WHAT IS EXPECTED » Output the full listing below exactly, without the pictures.
++++ DATA PROVIDED ++++
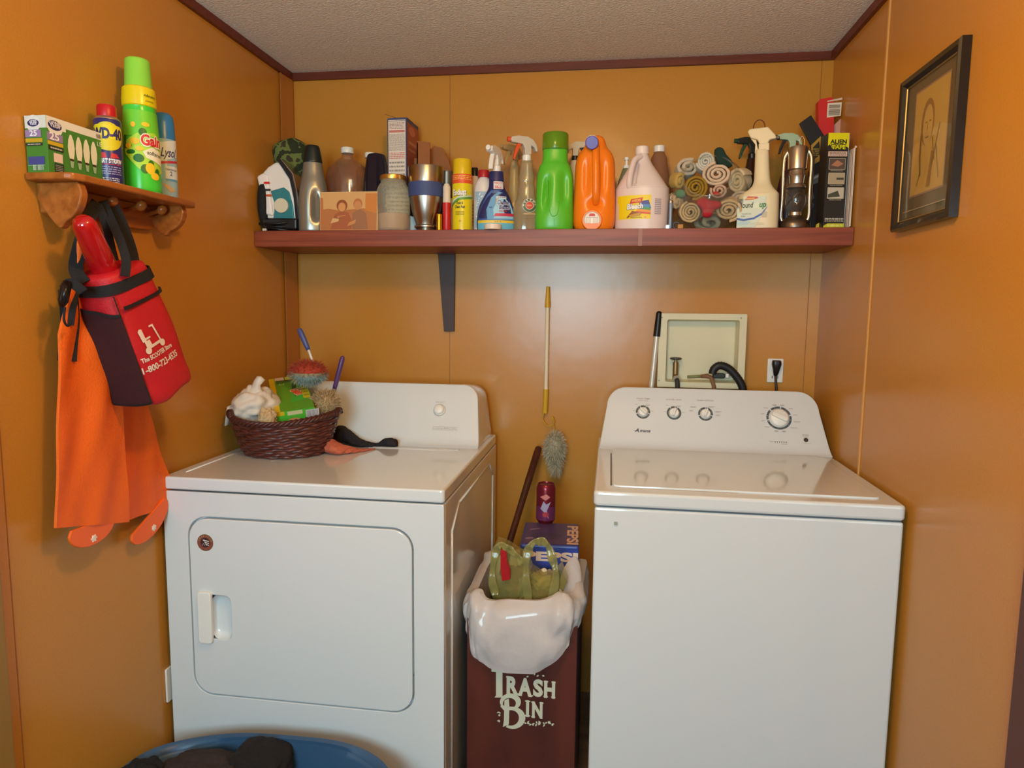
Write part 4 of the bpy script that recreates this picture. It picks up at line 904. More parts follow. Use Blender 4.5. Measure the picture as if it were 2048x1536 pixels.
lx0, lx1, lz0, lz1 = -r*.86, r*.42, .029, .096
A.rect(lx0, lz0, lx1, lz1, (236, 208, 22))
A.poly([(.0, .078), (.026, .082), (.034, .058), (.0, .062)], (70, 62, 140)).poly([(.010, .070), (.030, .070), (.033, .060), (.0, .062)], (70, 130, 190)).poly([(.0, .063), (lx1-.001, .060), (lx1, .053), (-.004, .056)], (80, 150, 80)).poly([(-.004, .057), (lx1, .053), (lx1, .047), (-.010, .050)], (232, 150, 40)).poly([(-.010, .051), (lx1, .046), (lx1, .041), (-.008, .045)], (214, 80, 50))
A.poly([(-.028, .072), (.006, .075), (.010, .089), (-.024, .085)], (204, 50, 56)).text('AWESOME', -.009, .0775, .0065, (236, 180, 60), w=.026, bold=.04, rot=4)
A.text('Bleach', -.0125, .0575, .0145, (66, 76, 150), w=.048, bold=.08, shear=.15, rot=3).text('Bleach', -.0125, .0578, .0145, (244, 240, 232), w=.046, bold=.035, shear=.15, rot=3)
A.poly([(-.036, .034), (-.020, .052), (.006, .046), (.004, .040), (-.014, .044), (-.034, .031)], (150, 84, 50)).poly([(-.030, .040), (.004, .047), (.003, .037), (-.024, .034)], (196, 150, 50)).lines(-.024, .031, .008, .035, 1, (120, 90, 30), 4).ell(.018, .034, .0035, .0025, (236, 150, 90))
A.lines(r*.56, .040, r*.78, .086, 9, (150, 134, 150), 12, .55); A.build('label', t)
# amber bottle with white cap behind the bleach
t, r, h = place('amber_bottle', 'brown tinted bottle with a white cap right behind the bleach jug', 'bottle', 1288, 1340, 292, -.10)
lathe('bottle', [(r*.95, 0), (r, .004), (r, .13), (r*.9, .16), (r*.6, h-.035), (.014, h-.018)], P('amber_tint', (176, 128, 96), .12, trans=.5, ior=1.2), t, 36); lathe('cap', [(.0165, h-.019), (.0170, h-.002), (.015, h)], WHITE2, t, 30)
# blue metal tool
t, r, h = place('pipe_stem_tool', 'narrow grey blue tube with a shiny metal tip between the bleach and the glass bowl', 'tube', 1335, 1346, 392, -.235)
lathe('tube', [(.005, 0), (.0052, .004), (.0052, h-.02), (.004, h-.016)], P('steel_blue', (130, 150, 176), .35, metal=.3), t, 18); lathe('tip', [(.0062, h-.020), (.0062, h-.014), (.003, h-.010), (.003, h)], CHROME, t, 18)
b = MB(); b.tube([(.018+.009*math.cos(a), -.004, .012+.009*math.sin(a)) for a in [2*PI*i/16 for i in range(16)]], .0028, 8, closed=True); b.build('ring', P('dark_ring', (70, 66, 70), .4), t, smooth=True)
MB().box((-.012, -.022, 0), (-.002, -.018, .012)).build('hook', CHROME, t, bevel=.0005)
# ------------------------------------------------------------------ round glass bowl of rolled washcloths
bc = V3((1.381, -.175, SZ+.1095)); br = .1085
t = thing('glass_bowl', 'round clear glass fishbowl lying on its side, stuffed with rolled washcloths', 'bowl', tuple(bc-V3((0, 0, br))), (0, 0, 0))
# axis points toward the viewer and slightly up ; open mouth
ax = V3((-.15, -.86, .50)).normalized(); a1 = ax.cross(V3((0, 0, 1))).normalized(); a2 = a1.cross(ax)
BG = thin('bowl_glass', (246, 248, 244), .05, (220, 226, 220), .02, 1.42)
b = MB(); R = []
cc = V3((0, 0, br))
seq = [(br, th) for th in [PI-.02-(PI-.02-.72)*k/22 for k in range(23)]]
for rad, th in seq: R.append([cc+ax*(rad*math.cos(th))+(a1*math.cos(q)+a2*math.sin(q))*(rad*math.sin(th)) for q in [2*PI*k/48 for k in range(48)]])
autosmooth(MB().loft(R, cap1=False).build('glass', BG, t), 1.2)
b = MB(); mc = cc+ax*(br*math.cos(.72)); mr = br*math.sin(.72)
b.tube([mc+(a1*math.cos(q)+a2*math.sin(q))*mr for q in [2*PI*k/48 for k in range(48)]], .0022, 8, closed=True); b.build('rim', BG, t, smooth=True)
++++
THE OUTPUT »
Write part 4 of the bpy script that recreates this picture. It picks up at line 904. More parts follow. Use Blender 4.5. Measure the picture as if it were 2048x1536 pixels.
lx0, lx1, lz0, lz1 = -r*.86, r*.42, .029, .096
A.rect(lx0, lz0, lx1, lz1, (236, 208, 22))
A.poly([(.0, .078), (.026, .082), (.034, .058), (.0, .062)], (70, 62, 140)).poly([(.010, .070), (.030, .070), (.033, .060), (.0, .062)], (70, 130, 190)).poly([(.0, .063), (lx1-.001, .060), (lx1, .053), (-.004, .056)], (80, 150, 80)).poly([(-.004, .057), (lx1, .053), (lx1, .047), (-.010, .050)], (232, 150, 40)).poly([(-.010, .051), (lx1, .046), (lx1, .041), (-.008, .045)], (214, 80, 50))
A.poly([(-.028, .072), (.006, .075), (.010, .089), (-.024, .085)], (204, 50, 56)).text('AWESOME', -.009, .0775, .0065, (236, 180, 60), w=.026, bold=.04, rot=4)
A.text('Bleach', -.0125, .0575, .0145, (66, 76, 150), w=.048, bold=.08, shear=.15, rot=3).text('Bleach', -.0125, .0578, .0145, (244, 240, 232), w=.046, bold=.035, shear=.15, rot=3)
A.poly([(-.036, .034), (-.020, .052), (.006, .046), (.004, .040), (-.014, .044), (-.034, .031)], (150, 84, 50)).poly([(-.030, .040), (.004, .047), (.003, .037), (-.024, .034)], (196, 150, 50)).lines(-.024, .031, .008, .035, 1, (120, 90, 30), 4).ell(.018, .034, .0035, .0025, (236, 150, 90))
A.lines(r*.56, .040, r*.78, .086, 9, (150, 134, 150), 12, .55); A.build('label', t)
# amber bottle with white cap behind the bleach
t, r, h = place('amber_bottle', 'brown tinted bottle with a white cap right behind the bleach jug', 'bottle', 1288, 1340, 292, -.10)
lathe('bottle', [(r*.95, 0), (r, .004), (r, .13), (r*.9, .16), (r*.6, h-.035), (.014, h-.018)], P('amber_tint', (176, 128, 96), .12, trans=.5, ior=1.2), t, 36); lathe('cap', [(.0165, h-.019), (.0170, h-.002), (.015, h)], WHITE2, t, 30)
# blue metal tool
t, r, h = place('pipe_stem_tool', 'narrow grey blue tube with a shiny metal tip between the bleach and the glass bowl', 'tube', 1335, 1346, 392, -.235)
lathe('tube', [(.005, 0), (.0052, .004), (.0052, h-.02), (.004, h-.016)], P('steel_blue', (130, 150, 176), .35, metal=.3), t, 18); lathe('tip', [(.0062, h-.020), (.0062, h-.014), (.003, h-.010), (.003, h)], CHROME, t, 18)
b = MB(); b.tube([(.018+.009*math.cos(a), -.004, .012+.009*math.sin(a)) for a in [2*PI*i/16 for i in range(16)]], .0028, 8, closed=True); b.build('ring', P('dark_ring', (70, 66, 70), .4), t, smooth=True)
MB().box((-.012, -.022, 0), (-.002, -.018, .012)).build('hook', CHROME, t, bevel=.0005)
# ------------------------------------------------------------------ round glass bowl of rolled washcloths
bc = V3((1.381, -.175, SZ+.1095)); br = .1085
t = thing('glass_bowl', 'round clear glass fishbowl lying on its side, stuffed with rolled washcloths', 'bowl', tuple(bc-V3((0, 0, br))), (0, 0, 0))
# axis points toward the viewer and slightly up ; open mouth
ax = V3((-.15, -.86, .50)).normalized(); a1 = ax.cross(V3((0, 0, 1))).normalized(); a2 = a1.cross(ax)
BG = thin('bowl_glass', (246, 248, 244), .05, (220, 226, 220), .02, 1.42)
b = MB(); R = []
cc = V3((0, 0, br))
seq = [(br, th) for th in [PI-.02-(PI-.02-.72)*k/22 for k in range(23)]]
for rad, th in seq: R.append([cc+ax*(rad*math.cos(th))+(a1*math.cos(q)+a2*math.sin(q))*(rad*math.sin(th)) for q in [2*PI*k/48 for k in range(48)]])
autosmooth(MB().loft(R, cap1=False).build('glass', BG, t), 1.2)
b = MB(); mc = cc+ax*(br*math.cos(.72)); mr = br*math.sin(.72)
b.tube([mc+(a1*math.cos(q)+a2*math.sin(q))*mr for q in [2*PI*k/48 for k in range(48)]], .0022, 8, closed=True); b.build('rim', BG, t, smooth=True)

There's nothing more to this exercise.